As you have 2 coils, is it not possible to make a push-pull setup? Then you can avoid the spring return altogether? It is a bit like making the "motor" of a loudspeaker, these can easily get up to 200Hz, and also have an Xmax of 0.35" or more...

[JS]

I didn't read the full topic, but I can help for your arduino commands being too slow

You can program the PWM to be at any frequency and any duty cicle (higher speed or higher definition than the standard 8 bits) by tweaking the registers, without the actual arduino board used I can't tell which registers to do what but in the datasheet, in the PWM section, should be clear enough. You'd probably want to set the prescalar to minimum, count as low as you can being high enough to reach your desired duty cycle, so you get the fastest cycle you can.

JS

[nerdyrcdriver]

As you have 2 coils, is it not possible to make a push-pull setup? Then you can avoid the spring return altogether? It is a bit like making the "motor" of a loudspeaker, these can easily get up to 200Hz, and also have an Xmax of 0.35" or more...

Yeah, that was the conclusion we came to as well. It will be more complicated to build, but theoretically capable of very high speeds. I hope to work with this idea on Tuesday or Wednesday.

[EmmanuelFaure]

Formula one engines were having trouble above 12,000 RPM with metal valve springs and went to pneumatic springs to get up to 18,000 RPM. (see http://scarbsf1.com/valves.html ). All sorts of things happen to metal springs at high speeds because they start to work as transmission lines, ie. the applied force has to propagate thru the spring and so it doesn't compress evenly.  Plus it also has various resonances due to its distributed mass.

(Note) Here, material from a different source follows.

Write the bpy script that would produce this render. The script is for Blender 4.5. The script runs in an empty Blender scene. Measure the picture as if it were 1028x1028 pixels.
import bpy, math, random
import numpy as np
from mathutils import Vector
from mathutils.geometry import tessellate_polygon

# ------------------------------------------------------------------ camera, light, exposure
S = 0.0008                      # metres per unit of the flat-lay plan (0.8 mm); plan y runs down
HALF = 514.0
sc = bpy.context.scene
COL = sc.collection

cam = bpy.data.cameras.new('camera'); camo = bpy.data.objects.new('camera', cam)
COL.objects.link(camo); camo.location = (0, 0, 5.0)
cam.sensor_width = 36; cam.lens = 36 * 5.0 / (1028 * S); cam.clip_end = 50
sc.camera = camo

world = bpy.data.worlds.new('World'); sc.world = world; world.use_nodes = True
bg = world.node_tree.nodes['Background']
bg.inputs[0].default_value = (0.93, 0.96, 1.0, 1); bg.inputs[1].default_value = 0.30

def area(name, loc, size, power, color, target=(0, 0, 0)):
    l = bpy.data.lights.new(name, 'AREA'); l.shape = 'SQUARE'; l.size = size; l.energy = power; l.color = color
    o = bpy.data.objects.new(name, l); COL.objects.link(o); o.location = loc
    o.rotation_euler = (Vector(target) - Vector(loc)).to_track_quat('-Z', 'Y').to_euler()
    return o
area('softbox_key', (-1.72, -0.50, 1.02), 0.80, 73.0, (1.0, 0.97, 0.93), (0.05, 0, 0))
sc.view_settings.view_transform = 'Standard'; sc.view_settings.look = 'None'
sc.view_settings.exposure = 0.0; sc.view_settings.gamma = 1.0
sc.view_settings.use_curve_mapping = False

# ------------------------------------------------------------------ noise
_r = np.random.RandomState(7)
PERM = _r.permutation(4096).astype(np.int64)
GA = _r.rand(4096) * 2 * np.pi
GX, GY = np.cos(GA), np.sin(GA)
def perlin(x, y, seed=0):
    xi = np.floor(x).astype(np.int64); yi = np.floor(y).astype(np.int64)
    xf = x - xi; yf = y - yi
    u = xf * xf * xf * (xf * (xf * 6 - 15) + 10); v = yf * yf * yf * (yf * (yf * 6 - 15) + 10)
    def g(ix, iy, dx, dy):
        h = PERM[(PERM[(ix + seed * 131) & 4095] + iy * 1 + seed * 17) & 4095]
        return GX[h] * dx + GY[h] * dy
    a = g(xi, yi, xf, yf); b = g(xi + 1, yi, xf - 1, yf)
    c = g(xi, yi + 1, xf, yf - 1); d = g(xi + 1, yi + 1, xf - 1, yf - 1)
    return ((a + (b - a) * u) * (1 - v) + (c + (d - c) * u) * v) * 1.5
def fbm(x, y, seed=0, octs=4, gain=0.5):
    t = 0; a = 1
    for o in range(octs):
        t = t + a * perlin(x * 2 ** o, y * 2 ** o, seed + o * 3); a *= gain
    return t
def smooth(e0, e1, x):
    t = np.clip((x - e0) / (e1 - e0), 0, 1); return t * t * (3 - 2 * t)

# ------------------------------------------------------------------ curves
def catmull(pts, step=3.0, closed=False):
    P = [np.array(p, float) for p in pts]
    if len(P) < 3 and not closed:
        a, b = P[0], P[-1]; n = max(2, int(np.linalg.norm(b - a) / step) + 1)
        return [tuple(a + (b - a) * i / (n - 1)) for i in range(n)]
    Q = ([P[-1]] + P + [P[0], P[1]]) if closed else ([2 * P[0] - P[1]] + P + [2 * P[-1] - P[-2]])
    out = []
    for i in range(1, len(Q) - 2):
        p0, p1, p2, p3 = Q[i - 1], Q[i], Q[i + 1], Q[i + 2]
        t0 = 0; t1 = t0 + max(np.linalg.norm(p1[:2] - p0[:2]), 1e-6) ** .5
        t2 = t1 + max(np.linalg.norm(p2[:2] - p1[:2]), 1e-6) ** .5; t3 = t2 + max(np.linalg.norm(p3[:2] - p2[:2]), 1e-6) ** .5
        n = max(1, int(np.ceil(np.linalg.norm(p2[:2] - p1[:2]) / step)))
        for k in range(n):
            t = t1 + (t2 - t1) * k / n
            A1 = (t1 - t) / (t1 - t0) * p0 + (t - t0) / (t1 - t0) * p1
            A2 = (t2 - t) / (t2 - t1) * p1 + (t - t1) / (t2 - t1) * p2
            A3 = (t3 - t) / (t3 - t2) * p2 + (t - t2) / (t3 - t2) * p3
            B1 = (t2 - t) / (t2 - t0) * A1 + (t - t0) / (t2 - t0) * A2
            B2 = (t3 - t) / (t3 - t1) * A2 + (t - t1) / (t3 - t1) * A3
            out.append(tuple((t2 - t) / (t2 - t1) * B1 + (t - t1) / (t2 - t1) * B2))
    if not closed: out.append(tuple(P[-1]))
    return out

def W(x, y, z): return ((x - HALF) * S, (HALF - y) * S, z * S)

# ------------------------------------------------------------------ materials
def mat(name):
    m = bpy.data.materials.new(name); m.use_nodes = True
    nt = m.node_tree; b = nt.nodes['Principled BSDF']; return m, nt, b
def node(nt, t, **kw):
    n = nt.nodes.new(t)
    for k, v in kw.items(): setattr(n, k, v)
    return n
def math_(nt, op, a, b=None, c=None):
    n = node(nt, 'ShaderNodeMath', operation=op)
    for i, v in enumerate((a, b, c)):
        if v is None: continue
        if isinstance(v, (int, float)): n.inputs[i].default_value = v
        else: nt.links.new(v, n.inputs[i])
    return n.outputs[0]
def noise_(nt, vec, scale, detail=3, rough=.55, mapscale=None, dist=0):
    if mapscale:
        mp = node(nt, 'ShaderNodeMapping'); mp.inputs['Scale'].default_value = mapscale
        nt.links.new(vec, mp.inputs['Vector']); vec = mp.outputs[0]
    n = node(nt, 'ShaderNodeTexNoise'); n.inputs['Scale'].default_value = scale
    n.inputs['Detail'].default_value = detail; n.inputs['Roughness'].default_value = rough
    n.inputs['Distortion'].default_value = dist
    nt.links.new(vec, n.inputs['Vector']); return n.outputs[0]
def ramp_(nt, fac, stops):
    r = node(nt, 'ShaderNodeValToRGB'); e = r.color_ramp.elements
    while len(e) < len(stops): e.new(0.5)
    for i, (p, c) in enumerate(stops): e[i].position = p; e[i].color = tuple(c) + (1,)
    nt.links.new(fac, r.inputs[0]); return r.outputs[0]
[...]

A stock Yamaha YZF-R6 revs up to ~16.500rpm, with classic metal springs :


A CBR250RR from the 90's up to ~20.000rpm, again with classic metal springs. Enjoy the sound :

[james_s]

I suspect the only way the bike is able to run such high speed with springs is the small size and relatively low mass of the moving parts. That doesn't scale well, hence the challenges of developing higher RPM racecar engines.